## Data section
** begin **

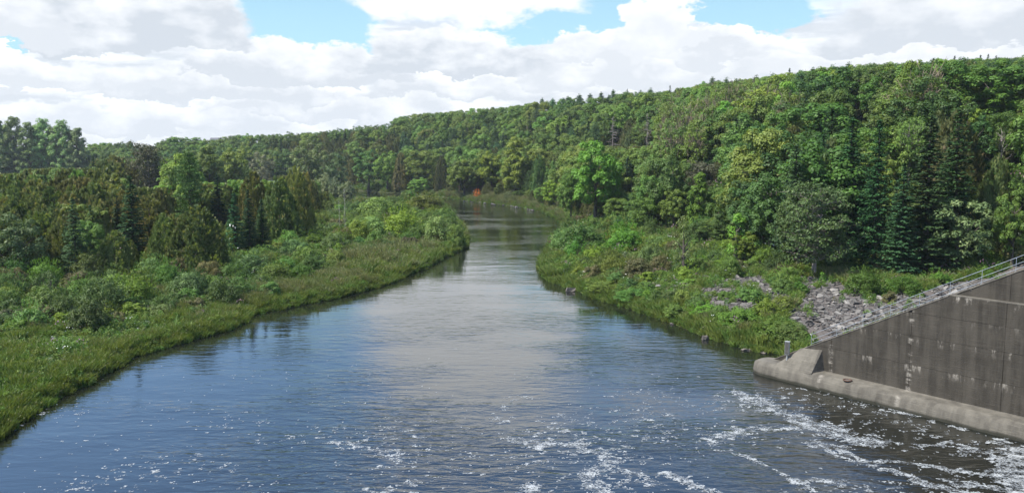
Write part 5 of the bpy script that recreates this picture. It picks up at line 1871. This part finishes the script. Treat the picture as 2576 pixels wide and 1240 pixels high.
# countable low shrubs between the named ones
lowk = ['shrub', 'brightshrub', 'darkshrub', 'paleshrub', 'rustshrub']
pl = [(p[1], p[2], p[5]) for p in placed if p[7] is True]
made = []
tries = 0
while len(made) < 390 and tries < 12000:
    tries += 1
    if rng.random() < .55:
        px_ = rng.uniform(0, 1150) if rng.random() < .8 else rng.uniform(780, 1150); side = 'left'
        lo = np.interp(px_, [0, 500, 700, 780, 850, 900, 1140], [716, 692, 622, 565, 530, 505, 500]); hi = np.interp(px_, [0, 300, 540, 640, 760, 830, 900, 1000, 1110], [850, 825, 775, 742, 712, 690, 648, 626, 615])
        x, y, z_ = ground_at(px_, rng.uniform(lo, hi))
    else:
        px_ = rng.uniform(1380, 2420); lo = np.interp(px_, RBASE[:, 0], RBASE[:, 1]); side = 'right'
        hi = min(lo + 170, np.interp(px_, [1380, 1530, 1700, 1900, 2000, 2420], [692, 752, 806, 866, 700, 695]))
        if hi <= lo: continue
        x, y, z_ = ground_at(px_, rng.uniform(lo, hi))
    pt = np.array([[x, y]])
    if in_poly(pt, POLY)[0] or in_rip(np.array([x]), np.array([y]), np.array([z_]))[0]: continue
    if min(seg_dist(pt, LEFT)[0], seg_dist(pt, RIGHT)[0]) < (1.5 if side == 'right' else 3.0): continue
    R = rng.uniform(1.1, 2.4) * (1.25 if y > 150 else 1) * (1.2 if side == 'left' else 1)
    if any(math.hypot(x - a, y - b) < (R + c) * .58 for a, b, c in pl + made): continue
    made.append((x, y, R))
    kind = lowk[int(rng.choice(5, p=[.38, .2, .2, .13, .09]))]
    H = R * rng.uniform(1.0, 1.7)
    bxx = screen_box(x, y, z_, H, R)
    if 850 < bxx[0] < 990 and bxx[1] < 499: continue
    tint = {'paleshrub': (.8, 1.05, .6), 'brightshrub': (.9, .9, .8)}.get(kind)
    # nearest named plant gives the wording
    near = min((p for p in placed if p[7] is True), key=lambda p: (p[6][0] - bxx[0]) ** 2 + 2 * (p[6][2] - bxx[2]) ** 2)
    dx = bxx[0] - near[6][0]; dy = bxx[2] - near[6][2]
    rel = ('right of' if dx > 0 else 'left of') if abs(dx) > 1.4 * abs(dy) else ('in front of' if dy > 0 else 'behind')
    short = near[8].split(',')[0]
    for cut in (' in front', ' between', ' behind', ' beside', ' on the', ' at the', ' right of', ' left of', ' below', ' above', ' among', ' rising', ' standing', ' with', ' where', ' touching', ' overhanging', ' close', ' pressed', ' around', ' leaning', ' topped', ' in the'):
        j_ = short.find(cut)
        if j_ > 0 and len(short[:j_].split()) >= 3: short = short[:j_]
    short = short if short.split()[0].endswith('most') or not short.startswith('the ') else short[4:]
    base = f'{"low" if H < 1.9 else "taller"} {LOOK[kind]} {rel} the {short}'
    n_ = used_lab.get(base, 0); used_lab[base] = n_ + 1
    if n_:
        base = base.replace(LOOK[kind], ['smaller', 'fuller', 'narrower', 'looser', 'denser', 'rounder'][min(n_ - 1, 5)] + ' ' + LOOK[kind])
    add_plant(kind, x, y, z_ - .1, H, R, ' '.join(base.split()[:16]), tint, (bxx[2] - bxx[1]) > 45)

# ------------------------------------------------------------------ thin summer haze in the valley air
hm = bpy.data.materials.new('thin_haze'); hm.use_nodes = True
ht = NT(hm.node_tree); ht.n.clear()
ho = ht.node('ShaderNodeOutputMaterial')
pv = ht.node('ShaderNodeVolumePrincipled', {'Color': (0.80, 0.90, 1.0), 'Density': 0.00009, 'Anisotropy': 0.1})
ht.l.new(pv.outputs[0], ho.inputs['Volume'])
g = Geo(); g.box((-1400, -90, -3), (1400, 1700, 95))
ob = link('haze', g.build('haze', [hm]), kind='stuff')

** end **

## Your objective
The pictures should not be reproduced; quote all of the other material exactly.

## Output for this task
Write part 5 of the bpy script that recreates this picture. It picks up at line 1871. This part finishes the script. Treat the picture as 2576 pixels wide and 1240 pixels high.
# countable low shrubs between the named ones
lowk = ['shrub', 'brightshrub', 'darkshrub', 'paleshrub', 'rustshrub']
pl = [(p[1], p[2], p[5]) for p in placed if p[7] is True]
made = []
tries = 0
while len(made) < 390 and tries < 12000:
    tries += 1
    if rng.random() < .55:
        px_ = rng.uniform(0, 1150) if rng.random() < .8 else rng.uniform(780, 1150); side = 'left'
        lo = np.interp(px_, [0, 500, 700, 780, 850, 900, 1140], [716, 692, 622, 565, 530, 505, 500]); hi = np.interp(px_, [0, 300, 540, 640, 760, 830, 900, 1000, 1110], [850, 825, 775, 742, 712, 690, 648, 626, 615])
        x, y, z_ = ground_at(px_, rng.uniform(lo, hi))
    else:
        px_ = rng.uniform(1380, 2420); lo = np.interp(px_, RBASE[:, 0], RBASE[:, 1]); side = 'right'
        hi = min(lo + 170, np.interp(px_, [1380, 1530, 1700, 1900, 2000, 2420], [692, 752, 806, 866, 700, 695]))
        if hi <= lo: continue
        x, y, z_ = ground_at(px_, rng.uniform(lo, hi))
    pt = np.array([[x, y]])
    if in_poly(pt, POLY)[0] or in_rip(np.array([x]), np.array([y]), np.array([z_]))[0]: continue
    if min(seg_dist(pt, LEFT)[0], seg_dist(pt, RIGHT)[0]) < (1.5 if side == 'right' else 3.0): continue
    R = rng.uniform(1.1, 2.4) * (1.25 if y > 150 else 1) * (1.2 if side == 'left' else 1)
    if any(math.hypot(x - a, y - b) < (R + c) * .58 for a, b, c in pl + made): continue
    made.append((x, y, R))
    kind = lowk[int(rng.choice(5, p=[.38, .2, .2, .13, .09]))]
    H = R * rng.uniform(1.0, 1.7)
    bxx = screen_box(x, y, z_, H, R)
    if 850 < bxx[0] < 990 and bxx[1] < 499: continue
    tint = {'paleshrub': (.8, 1.05, .6), 'brightshrub': (.9, .9, .8)}.get(kind)
    # nearest named plant gives the wording
    near = min((p for p in placed if p[7] is True), key=lambda p: (p[6][0] - bxx[0]) ** 2 + 2 * (p[6][2] - bxx[2]) ** 2)
    dx = bxx[0] - near[6][0]; dy = bxx[2] - near[6][2]
    rel = ('right of' if dx > 0 else 'left of') if abs(dx) > 1.4 * abs(dy) else ('in front of' if dy > 0 else 'behind')
    short = near[8].split(',')[0]
    for cut in (' in front', ' between', ' behind', ' beside', ' on the', ' at the', ' right of', ' left of', ' below', ' above', ' among', ' rising', ' standing', ' with', ' where', ' touching', ' overhanging', ' close', ' pressed', ' around', ' leaning', ' topped', ' in the'):
        j_ = short.find(cut)
        if j_ > 0 and len(short[:j_].split()) >= 3: short = short[:j_]
    short = short if short.split()[0].endswith('most') or not short.startswith('the ') else short[4:]
    base = f'{"low" if H < 1.9 else "taller"} {LOOK[kind]} {rel} the {short}'
    n_ = used_lab.get(base, 0); used_lab[base] = n_ + 1
    if n_:
        base = base.replace(LOOK[kind], ['smaller', 'fuller', 'narrower', 'looser', 'denser', 'rounder'][min(n_ - 1, 5)] + ' ' + LOOK[kind])
    add_plant(kind, x, y, z_ - .1, H, R, ' '.join(base.split()[:16]), tint, (bxx[2] - bxx[1]) > 45)

# ------------------------------------------------------------------ thin summer haze in the valley air
hm = bpy.data.materials.new('thin_haze'); hm.use_nodes = True
ht = NT(hm.node_tree); ht.n.clear()
ho = ht.node('ShaderNodeOutputMaterial')
pv = ht.node('ShaderNodeVolumePrincipled', {'Color': (0.80, 0.90, 1.0), 'Density': 0.00009, 'Anisotropy': 0.1})
ht.l.new(pv.outputs[0], ho.inputs['Volume'])
g = Geo(); g.box((-1400, -90, -3), (1400, 1700, 95))
ob = link('haze', g.build('haze', [hm]), kind='stuff')